Nick Leeming, Chairman at Jackson-Stops & Staff, commented: “Three months after the UK’s historic vote to leave the EU, the property market remains alive and active. There are more properties on the market today than on the day of the Brexit vote, and there has only been a marginal decline in the number of properties under offer. House prices have also declined only moderately. The normal events – families growing, the desire to downsize, a new job, a change of lifestyle – the fundamental drivers for people buying and selling property, have remained unchanged.

For London properties, while the market has not crashed, the upper end of the market is seeing a "significant decline in activity", according to the data.

London has seen asking prices 3% down from mid-June. Jackson-Stops & Staff data shows that properties priced below £1 million are still seeing high levels of interest, however with a smaller number of homes coming to market, competition among buyers who need to move is increasing.

London’s top end has suffered more than average with the proportion of agreed offers being over 5 times less than rest of the UK.

Of all of the properties on the market in London with asking prices above £2 million, only 7% are under agreed offer. This compares to 28% for all London properties.

Despite the fall in the Pound being attractive for foreign investors, the very high stamp duty for second home investors has dampened agreed sales – a trend that was occurring before the Brexit vote.
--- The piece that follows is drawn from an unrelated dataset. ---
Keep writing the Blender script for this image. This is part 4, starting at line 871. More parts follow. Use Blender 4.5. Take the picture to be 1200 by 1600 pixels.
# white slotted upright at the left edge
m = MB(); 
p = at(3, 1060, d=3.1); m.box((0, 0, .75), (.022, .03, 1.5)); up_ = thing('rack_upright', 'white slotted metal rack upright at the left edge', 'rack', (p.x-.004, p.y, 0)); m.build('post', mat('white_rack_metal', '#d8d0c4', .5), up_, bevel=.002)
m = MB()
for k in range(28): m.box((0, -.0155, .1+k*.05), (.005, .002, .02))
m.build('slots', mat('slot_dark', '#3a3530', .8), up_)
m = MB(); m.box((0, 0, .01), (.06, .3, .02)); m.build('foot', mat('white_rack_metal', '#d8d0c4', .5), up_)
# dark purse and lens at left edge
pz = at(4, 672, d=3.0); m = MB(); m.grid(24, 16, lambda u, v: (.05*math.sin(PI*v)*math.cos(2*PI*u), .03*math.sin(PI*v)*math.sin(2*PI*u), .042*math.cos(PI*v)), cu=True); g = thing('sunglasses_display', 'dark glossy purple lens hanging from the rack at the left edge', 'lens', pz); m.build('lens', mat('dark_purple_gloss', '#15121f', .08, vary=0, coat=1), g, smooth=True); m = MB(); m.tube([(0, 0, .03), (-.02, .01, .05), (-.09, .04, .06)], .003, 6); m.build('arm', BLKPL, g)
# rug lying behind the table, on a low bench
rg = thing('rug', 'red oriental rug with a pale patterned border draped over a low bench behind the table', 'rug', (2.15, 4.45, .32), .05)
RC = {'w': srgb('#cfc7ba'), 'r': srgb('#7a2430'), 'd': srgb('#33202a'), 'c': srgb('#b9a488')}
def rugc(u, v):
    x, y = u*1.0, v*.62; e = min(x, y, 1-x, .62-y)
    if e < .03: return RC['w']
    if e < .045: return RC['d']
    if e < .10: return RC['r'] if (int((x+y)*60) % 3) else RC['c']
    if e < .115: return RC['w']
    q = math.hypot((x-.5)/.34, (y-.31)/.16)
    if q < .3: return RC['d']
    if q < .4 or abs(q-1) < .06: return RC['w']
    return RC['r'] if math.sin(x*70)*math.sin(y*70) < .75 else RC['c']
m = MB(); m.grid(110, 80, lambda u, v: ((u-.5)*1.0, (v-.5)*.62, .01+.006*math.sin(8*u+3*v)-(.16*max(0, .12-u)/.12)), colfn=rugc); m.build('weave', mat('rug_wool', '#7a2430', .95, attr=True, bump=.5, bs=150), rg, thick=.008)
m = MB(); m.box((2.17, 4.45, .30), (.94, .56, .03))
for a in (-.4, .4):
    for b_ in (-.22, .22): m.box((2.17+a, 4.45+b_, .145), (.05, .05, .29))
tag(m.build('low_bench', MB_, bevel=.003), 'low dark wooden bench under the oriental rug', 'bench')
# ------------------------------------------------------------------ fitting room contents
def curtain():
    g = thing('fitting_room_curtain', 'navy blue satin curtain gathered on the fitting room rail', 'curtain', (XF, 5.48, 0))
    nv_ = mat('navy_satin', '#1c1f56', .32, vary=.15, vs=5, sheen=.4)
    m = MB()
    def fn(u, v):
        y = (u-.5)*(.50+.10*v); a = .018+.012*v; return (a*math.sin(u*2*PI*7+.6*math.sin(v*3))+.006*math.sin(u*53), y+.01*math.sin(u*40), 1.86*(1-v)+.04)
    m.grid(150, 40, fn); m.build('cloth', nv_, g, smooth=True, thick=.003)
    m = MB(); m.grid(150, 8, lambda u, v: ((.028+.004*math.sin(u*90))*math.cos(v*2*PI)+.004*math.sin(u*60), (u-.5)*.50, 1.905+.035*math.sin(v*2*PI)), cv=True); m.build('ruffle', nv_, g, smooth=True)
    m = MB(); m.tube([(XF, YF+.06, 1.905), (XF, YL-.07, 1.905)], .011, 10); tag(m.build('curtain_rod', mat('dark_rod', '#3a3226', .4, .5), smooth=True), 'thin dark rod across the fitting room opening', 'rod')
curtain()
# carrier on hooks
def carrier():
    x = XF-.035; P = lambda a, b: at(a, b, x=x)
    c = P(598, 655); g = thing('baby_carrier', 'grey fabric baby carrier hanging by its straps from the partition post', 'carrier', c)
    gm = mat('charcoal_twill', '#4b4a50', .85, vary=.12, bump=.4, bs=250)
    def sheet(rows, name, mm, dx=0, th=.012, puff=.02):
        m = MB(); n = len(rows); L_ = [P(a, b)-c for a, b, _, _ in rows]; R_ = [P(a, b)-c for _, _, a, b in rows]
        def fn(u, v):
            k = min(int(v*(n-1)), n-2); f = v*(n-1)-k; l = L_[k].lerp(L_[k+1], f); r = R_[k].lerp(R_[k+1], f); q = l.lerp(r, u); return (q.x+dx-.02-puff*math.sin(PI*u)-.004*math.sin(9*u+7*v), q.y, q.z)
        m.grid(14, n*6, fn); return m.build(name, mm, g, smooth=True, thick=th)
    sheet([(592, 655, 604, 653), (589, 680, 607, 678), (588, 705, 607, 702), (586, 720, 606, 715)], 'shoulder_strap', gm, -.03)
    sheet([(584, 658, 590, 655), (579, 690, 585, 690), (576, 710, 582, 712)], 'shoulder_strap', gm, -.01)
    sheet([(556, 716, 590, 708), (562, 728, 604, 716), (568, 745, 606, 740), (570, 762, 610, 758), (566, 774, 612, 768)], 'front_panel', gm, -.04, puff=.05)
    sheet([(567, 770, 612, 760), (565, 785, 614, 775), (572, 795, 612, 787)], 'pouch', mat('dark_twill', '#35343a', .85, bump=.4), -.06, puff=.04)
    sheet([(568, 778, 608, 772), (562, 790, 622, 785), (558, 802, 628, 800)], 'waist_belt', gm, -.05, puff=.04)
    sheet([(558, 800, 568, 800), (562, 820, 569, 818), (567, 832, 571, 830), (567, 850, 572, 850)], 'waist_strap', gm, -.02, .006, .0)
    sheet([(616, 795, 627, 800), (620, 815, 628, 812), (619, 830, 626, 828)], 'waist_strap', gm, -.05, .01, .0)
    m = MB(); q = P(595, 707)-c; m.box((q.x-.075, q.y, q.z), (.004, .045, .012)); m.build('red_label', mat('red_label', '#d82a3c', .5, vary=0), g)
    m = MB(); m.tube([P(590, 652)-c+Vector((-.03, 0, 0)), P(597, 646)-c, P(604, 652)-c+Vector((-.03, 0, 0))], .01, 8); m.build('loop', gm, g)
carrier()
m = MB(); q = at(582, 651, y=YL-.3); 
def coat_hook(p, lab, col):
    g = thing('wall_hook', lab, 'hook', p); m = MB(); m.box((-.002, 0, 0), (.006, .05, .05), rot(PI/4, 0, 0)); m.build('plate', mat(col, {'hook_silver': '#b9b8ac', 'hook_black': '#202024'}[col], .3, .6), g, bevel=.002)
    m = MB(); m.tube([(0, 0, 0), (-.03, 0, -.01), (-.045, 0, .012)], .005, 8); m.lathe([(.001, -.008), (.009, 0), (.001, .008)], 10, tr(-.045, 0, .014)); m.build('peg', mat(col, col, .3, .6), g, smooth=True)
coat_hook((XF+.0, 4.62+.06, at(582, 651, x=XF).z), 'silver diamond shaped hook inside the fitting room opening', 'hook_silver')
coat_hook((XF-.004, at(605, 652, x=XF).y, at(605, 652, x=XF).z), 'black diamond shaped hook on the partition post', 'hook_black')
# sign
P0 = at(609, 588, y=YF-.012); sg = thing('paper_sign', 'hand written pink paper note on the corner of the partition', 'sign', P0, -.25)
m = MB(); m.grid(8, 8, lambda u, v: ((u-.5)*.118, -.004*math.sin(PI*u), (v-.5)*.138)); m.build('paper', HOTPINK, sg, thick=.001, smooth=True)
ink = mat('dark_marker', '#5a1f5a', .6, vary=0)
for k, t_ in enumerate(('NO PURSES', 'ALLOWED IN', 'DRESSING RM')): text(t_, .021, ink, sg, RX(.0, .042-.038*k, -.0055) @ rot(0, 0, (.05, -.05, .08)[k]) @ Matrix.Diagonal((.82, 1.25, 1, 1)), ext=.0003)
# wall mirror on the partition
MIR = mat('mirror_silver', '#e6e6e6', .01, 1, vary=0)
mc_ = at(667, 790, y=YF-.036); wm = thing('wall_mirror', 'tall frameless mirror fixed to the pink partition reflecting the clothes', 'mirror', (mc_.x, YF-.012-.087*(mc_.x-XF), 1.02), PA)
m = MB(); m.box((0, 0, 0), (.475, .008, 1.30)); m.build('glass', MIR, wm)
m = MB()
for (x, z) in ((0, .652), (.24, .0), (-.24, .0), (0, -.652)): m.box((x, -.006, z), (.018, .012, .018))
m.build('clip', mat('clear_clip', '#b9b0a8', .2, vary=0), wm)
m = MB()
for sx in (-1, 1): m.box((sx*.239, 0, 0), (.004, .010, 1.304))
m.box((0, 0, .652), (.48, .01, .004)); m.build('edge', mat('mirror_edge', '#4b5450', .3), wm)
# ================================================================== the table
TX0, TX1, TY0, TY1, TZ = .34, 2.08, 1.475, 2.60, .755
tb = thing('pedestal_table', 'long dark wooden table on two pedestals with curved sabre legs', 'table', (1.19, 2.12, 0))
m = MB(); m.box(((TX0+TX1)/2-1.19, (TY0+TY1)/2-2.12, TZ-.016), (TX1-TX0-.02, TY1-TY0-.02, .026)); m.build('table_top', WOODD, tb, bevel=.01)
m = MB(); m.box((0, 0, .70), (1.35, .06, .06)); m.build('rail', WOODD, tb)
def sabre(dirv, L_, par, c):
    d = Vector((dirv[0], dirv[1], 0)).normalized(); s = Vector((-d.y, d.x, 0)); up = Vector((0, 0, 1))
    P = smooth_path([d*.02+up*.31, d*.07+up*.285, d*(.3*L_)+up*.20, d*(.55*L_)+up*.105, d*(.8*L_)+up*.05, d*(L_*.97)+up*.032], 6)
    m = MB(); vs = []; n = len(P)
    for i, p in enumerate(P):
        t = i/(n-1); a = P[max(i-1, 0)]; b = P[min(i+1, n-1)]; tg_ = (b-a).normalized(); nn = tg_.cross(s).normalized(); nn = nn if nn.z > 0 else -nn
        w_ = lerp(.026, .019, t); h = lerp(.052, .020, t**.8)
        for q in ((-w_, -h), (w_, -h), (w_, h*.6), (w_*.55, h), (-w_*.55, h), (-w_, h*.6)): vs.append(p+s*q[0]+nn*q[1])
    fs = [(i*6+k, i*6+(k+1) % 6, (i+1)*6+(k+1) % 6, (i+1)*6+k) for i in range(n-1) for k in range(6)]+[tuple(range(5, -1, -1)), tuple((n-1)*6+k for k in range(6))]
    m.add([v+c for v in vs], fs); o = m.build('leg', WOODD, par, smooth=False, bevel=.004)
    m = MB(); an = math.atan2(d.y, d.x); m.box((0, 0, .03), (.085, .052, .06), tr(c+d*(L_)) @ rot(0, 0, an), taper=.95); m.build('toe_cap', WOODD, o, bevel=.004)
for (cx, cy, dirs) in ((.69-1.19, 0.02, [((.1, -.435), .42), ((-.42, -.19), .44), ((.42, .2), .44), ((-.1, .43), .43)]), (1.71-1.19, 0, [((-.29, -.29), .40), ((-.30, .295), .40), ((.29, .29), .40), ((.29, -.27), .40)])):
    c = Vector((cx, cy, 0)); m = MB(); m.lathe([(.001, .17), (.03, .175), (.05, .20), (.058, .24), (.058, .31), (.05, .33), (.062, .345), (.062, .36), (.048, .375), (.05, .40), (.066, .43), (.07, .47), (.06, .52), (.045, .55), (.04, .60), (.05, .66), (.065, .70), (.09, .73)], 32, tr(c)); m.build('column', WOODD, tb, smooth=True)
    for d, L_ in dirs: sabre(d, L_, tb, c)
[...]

Nick Leeming added: “London has always been an island when it comes to the housing market and is governed by a range of forces that are not as strongly at play across the rest of the UK, such as significant international investment and High Net Worth buyers. The fact that there is a freeze around the higher value properties in the Capital is due to a number of factors, not just confidence levels following the Brexit vote, but also the impact of Stamp Duty at the very highest levels.

"Stamp duty amounts to £213,750 for a £2 million priced property (assuming it’s a second home) which doesn’t offer a great motive to buyers! Our outer London branches in locations such as Wimbledon, Richmond, Teddington and Weybridge are continuing to see high levels of demand, especially among families and young professionals, showing that this market remains active. This reduction in confidence therefore appears to be confined to the highest echelons with properties priced in the lower bands seeing substantially more interest. We anticipate that the market will correct itself as we head into the final quarter of this year.”